On April 7, 1925, one James Deaver, then a resident of King county, Washington, died at Bremerton, in Kitsap county. He left a will in which he divided his property equally between his two sons, Oscar Deaver and Earl Ramsey Deaver, the latter being a minor. He appointed the respondent, Walter *Page 455 B. Allen, as the executor of his will. Allen qualified as such executor, and was proceeding with the administration of the estate, when, on September 23, 1926, the appellant, Elaine Smith, as guardian of the property of the minor son, filed a petition in the probate proceedings, seeking to require the respondent to list certain real property, which she alleged was property of the estate, and which the respondent had not included in his inventory as such property. A citation was issued, directed to the respondent, requiring him to show cause why the property should not be so listed. The respondent answered, denying the allegations of the petition, and averring affirmatively that the property sought to be listed was not the property of the deceased at the time of his death. On the issues thus framed, a trial was had, resulting in a denial of the relief sought, and a dismissal of the petition. The present appeal is from the order of dismissal.
The property which the petitioner sought to have listed as property of the estate, was formerly owned by James Deaver. About a year prior to his death, a deed was executed, bearing his name as grantor, purporting to convey the property to his eldest son. The petitioner attacked the validity of the deed, making three principal contentions: First, that the deed was a forgery, second, that it was without consideration, and, third, that it was not executed with sufficient formality to pass title.

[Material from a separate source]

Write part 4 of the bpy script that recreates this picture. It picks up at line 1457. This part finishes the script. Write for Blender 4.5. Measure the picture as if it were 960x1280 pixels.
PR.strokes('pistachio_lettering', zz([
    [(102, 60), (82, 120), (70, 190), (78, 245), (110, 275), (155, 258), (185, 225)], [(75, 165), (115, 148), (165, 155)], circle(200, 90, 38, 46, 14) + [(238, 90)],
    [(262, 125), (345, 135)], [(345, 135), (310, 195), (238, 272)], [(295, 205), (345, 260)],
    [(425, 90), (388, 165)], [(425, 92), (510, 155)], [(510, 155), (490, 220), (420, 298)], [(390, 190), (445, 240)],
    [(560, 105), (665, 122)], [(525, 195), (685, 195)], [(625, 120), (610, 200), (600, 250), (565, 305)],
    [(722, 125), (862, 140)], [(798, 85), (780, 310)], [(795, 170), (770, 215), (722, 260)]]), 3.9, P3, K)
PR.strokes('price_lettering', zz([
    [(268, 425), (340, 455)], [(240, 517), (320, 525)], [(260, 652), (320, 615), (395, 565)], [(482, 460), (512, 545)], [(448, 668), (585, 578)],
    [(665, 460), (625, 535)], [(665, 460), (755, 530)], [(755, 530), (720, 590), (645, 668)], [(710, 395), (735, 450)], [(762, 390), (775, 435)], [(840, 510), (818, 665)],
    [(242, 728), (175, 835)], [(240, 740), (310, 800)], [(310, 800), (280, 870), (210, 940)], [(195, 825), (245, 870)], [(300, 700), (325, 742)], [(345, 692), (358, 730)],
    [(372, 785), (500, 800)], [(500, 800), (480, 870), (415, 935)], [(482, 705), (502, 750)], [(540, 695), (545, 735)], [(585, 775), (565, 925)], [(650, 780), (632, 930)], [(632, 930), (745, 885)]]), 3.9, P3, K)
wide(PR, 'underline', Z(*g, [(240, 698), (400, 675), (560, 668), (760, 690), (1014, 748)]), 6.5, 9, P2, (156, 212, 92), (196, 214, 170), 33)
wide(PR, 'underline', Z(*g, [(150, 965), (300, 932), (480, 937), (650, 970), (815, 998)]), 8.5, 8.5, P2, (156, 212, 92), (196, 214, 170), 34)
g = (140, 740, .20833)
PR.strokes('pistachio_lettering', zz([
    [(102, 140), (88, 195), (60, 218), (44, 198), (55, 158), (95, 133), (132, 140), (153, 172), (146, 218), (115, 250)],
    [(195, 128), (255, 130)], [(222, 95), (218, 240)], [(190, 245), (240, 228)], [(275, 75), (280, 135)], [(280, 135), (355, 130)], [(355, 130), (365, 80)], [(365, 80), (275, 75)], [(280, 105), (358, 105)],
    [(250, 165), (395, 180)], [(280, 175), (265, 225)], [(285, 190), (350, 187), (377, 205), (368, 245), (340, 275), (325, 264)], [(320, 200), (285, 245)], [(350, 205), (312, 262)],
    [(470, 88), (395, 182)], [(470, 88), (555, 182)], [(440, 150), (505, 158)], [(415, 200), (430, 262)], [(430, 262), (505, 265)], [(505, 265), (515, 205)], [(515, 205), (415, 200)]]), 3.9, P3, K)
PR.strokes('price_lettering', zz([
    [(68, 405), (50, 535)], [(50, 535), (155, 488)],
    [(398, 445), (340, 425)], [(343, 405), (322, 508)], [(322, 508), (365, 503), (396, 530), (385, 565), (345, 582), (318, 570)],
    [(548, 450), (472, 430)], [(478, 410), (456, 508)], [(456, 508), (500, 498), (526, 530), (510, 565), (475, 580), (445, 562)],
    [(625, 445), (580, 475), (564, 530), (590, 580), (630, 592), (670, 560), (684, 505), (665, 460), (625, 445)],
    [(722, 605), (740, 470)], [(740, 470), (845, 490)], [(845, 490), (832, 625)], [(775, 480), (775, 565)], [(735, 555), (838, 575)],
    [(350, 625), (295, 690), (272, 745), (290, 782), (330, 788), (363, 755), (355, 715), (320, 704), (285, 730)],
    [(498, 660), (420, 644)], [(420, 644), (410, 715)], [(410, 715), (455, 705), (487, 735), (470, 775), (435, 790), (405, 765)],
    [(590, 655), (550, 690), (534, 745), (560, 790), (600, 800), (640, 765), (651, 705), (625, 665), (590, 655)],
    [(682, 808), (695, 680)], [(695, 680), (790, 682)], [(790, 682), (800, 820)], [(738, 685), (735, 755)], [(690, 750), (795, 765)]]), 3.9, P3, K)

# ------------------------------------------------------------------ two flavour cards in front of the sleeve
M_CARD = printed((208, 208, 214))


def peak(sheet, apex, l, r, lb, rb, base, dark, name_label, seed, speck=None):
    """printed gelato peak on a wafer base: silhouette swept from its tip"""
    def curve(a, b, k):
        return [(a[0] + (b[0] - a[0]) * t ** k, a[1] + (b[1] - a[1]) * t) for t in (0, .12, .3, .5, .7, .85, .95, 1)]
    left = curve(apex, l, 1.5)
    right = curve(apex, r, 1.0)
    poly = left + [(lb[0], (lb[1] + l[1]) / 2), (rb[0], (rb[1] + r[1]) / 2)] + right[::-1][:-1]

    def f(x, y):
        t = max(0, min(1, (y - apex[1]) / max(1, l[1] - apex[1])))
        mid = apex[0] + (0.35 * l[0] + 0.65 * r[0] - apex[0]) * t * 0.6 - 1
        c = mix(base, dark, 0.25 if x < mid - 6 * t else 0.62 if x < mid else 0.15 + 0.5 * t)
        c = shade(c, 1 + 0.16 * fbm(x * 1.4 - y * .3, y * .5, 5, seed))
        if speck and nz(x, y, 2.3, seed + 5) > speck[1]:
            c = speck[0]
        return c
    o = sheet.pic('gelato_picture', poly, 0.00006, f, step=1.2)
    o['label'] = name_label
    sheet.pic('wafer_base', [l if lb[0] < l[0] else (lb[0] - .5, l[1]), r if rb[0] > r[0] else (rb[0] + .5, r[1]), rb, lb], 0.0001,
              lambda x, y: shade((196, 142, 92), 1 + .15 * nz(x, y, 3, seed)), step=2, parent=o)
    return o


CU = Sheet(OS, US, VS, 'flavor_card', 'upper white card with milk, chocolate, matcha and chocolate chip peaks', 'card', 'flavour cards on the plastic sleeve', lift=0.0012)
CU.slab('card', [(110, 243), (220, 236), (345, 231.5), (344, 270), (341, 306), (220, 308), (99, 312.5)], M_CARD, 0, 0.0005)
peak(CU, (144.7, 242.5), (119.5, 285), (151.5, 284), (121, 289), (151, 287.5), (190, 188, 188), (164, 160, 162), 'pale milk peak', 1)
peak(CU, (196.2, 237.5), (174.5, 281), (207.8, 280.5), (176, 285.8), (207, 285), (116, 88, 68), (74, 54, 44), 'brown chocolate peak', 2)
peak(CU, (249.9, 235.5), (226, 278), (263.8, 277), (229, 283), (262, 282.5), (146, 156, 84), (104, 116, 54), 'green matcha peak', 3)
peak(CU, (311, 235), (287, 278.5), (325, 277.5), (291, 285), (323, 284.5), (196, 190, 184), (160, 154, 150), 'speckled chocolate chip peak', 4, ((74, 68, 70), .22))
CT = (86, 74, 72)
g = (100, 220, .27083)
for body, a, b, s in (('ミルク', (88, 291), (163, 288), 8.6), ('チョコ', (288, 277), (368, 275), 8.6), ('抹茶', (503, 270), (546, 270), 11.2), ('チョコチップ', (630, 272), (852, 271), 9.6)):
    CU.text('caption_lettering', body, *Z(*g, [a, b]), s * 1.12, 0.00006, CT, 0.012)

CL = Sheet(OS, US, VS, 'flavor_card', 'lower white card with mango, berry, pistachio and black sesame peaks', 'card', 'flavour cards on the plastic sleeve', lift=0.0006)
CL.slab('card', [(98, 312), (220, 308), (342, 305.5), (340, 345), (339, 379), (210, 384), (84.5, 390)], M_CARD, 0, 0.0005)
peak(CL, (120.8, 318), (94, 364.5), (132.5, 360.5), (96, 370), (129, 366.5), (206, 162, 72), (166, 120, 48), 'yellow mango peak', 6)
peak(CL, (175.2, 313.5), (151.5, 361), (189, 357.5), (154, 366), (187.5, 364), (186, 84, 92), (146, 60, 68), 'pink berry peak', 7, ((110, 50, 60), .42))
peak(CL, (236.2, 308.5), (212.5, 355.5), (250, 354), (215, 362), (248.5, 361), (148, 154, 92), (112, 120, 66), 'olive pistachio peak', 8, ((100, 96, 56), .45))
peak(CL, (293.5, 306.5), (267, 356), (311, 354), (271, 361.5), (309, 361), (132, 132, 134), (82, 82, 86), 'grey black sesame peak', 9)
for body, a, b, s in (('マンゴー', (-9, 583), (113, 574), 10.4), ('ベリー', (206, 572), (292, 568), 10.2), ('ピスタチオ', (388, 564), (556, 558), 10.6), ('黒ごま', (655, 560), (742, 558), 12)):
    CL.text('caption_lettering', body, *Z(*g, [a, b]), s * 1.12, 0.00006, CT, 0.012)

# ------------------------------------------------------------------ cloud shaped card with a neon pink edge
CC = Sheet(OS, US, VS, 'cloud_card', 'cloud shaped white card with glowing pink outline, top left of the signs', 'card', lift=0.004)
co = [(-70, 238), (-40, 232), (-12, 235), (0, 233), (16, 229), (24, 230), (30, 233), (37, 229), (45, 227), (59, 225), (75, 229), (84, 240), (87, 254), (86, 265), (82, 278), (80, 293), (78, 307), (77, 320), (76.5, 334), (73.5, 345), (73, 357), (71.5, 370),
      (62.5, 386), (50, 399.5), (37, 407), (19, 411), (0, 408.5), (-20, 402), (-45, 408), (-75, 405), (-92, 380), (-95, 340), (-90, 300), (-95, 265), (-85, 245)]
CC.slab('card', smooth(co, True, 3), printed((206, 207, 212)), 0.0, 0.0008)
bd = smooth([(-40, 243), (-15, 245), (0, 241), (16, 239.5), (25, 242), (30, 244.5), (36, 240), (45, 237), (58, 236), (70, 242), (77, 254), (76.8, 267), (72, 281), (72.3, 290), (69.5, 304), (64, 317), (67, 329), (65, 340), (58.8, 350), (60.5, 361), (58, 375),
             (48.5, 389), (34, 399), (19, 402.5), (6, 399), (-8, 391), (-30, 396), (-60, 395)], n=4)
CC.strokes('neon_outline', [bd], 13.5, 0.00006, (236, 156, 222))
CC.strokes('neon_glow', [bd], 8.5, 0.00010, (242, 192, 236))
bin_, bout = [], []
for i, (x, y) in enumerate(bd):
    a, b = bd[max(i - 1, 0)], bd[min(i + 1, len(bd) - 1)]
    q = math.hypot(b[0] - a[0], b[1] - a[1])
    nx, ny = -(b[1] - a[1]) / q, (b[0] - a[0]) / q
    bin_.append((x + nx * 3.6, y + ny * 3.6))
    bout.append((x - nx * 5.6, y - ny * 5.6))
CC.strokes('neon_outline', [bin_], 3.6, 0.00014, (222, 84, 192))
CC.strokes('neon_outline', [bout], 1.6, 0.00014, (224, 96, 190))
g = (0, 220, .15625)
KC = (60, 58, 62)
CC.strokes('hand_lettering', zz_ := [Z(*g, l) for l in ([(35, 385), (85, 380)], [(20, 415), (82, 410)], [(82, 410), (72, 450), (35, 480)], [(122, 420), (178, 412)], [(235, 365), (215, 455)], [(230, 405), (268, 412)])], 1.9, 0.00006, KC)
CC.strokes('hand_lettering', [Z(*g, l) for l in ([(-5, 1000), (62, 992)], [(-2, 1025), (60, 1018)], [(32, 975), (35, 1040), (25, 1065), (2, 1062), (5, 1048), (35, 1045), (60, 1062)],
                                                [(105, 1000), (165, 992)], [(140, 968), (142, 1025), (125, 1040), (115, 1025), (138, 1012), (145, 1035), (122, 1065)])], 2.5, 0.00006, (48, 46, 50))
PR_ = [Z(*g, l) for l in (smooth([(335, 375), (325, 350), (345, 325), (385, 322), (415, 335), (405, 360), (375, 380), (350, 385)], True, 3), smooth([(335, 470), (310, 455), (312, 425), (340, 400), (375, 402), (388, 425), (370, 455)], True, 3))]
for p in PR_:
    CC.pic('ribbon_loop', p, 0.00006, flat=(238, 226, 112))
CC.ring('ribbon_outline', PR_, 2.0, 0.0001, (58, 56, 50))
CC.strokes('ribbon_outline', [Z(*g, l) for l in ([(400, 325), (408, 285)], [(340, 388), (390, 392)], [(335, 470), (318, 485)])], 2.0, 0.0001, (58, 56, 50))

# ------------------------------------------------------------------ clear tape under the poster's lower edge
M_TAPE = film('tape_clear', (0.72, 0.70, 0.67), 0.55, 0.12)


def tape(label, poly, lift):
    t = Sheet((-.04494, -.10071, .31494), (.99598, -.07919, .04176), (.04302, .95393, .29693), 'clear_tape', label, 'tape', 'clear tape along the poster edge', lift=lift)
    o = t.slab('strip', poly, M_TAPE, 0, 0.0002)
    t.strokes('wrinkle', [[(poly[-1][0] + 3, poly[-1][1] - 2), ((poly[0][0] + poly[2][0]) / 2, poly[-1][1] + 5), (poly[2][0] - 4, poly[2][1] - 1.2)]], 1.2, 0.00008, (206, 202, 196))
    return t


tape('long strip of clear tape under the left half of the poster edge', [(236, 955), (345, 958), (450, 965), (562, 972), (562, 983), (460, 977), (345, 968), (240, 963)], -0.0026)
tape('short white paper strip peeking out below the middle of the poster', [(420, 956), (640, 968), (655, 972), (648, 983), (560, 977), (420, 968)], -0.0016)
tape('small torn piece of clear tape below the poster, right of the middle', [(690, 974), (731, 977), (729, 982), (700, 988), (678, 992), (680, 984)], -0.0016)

The principal controversy was over the first of the contentions. The evidence introduced as bearing upon it was widely conflicting, and, as transcribed for the purposes of the appeal, it forms a somewhat massive record. To review it in detail, would be purposeless. We content ourselves, therefore, with saying that we have examined it with care, and find that the trial court decided in accordance with its preponderance. *Page 456 [1] The second contention is also without merit. It would seem that, from the relation of the parties, no fraud or other ulterior purpose appearing, the consideration of love and affection would be ample to support the deed. But there was evidence of a valuable consideration. The son owned a tract of land in another part of the city of Seattle, which the father sold under a power of attorney, and deeded to the son the tract in question, in lieu of the purchase price of the tract sold.
[2] The third contention is founded on the fact that the instrument of conveyance did not bear the impression of the notarial seal of the notary public who took the acknowledgment of the deed. But the deed is not invalid as a conveyance for that reason. The deed was valid as between the parties, and valid as to all persons claiming under the grantor, except, perhaps, a purchaser of the property for a valuable consideration who took without actual notice of the outstanding deed. Mann v. Young, 1 Wn. Terr. 454; Edson v. Knox, 8 Wn. 642, 36 P. 698;Carson v. Thompson, 10 Wn. 295, 38 P. 1116; Bloomingdalev. Weil, 29 Wn. 611, 70 P. 94; Lynch v. Cade, 41 Wn. 216,83 P. 118; Matson v. Johnson, 48 Wn. 256, 93 P. 324, 125 Am. St. 924; Fidelity Casualty Co. v. Nichols, 124 Wn. 403,214 P. 820.
The order of the trial court is affirmed.